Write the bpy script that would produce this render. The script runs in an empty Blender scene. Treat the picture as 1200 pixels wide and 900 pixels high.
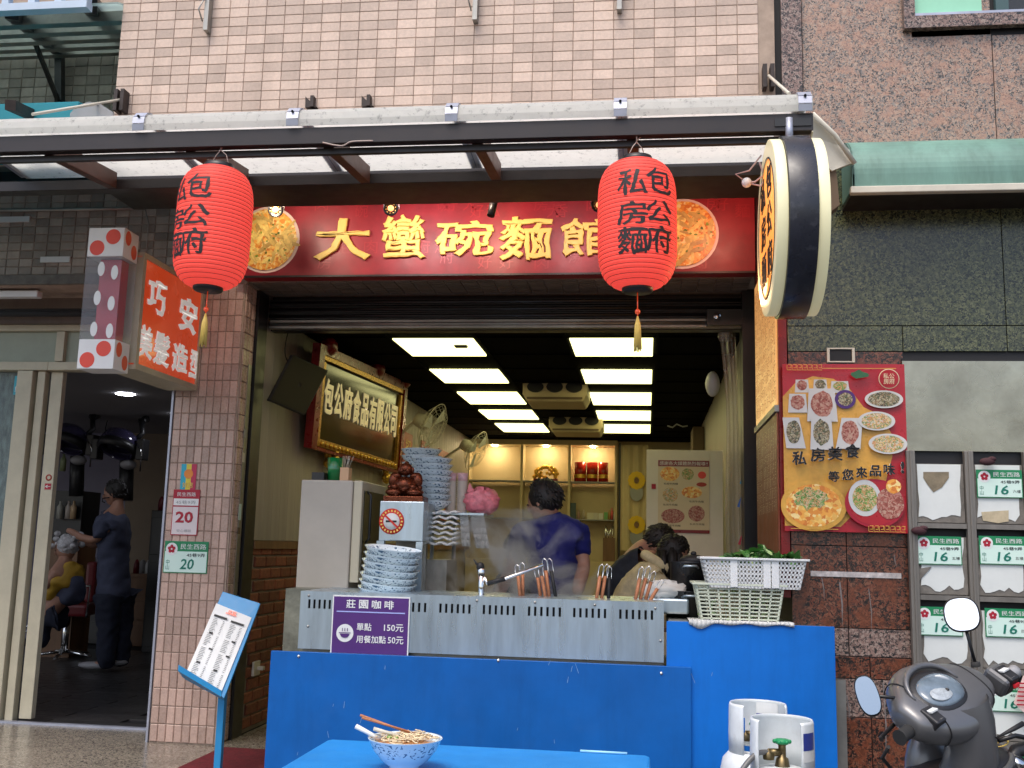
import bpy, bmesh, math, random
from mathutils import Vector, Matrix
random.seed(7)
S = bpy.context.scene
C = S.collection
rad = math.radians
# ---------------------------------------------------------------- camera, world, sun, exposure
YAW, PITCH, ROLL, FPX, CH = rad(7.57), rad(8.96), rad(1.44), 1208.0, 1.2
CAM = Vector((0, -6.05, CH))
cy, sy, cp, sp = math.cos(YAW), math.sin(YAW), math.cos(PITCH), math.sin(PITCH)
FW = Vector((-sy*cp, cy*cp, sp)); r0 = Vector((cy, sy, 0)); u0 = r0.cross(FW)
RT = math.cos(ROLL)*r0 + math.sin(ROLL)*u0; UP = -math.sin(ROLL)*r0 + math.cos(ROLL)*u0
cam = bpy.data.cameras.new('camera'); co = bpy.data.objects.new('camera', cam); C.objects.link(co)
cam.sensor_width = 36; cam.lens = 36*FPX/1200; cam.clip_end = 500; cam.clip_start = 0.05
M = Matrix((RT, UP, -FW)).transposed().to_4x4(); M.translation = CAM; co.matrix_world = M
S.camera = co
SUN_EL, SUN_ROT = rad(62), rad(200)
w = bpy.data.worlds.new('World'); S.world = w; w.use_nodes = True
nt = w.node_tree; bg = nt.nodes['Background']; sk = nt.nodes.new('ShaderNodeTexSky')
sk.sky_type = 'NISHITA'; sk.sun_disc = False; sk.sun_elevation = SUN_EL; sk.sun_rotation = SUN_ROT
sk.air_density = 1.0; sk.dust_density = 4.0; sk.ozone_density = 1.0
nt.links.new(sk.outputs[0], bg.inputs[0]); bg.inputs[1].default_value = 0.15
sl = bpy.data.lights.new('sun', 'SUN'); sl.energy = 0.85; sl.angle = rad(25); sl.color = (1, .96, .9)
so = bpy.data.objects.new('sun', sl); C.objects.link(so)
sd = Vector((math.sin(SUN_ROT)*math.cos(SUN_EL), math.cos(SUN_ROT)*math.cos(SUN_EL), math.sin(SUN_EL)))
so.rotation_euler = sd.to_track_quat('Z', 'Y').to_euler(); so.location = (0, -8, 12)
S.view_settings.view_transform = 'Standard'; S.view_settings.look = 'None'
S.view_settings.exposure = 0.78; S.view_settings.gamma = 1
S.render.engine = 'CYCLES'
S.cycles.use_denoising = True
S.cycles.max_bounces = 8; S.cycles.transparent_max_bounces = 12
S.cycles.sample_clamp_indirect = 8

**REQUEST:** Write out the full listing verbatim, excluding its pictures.

**WORKED SOLUTION:**
Write the bpy script that would produce this render. The script runs in an empty Blender scene. Treat the picture as 1200 pixels wide and 900 pixels high.
import bpy, bmesh, math, random
from mathutils import Vector, Matrix
random.seed(7)
S = bpy.context.scene
C = S.collection
rad = math.radians
# ---------------------------------------------------------------- camera, world, sun, exposure
YAW, PITCH, ROLL, FPX, CH = rad(7.57), rad(8.96), rad(1.44), 1208.0, 1.2
CAM = Vector((0, -6.05, CH))
cy, sy, cp, sp = math.cos(YAW), math.sin(YAW), math.cos(PITCH), math.sin(PITCH)
FW = Vector((-sy*cp, cy*cp, sp)); r0 = Vector((cy, sy, 0)); u0 = r0.cross(FW)
RT = math.cos(ROLL)*r0 + math.sin(ROLL)*u0; UP = -math.sin(ROLL)*r0 + math.cos(ROLL)*u0
cam = bpy.data.cameras.new('camera'); co = bpy.data.objects.new('camera', cam); C.objects.link(co)
cam.sensor_width = 36; cam.lens = 36*FPX/1200; cam.clip_end = 500; cam.clip_start = 0.05
M = Matrix((RT, UP, -FW)).transposed().to_4x4(); M.translation = CAM; co.matrix_world = M
S.camera = co
SUN_EL, SUN_ROT = rad(62), rad(200)
w = bpy.data.worlds.new('World'); S.world = w; w.use_nodes = True
nt = w.node_tree; bg = nt.nodes['Background']; sk = nt.nodes.new('ShaderNodeTexSky')
sk.sky_type = 'NISHITA'; sk.sun_disc = False; sk.sun_elevation = SUN_EL; sk.sun_rotation = SUN_ROT
sk.air_density = 1.0; sk.dust_density = 4.0; sk.ozone_density = 1.0
nt.links.new(sk.outputs[0], bg.inputs[0]); bg.inputs[1].default_value = 0.15
sl = bpy.data.lights.new('sun', 'SUN'); sl.energy = 0.85; sl.angle = rad(25); sl.color = (1, .96, .9)
so = bpy.data.objects.new('sun', sl); C.objects.link(so)
sd = Vector((math.sin(SUN_ROT)*math.cos(SUN_EL), math.cos(SUN_ROT)*math.cos(SUN_EL), math.sin(SUN_EL)))
so.rotation_euler = sd.to_track_quat('Z', 'Y').to_euler(); so.location = (0, -8, 12)
S.view_settings.view_transform = 'Standard'; S.view_settings.look = 'None'
S.view_settings.exposure = 0.78; S.view_settings.gamma = 1
S.render.engine = 'CYCLES'
S.cycles.use_denoising = True
S.cycles.max_bounces = 8; S.cycles.transparent_max_bounces = 12
S.cycles.sample_clamp_indirect = 8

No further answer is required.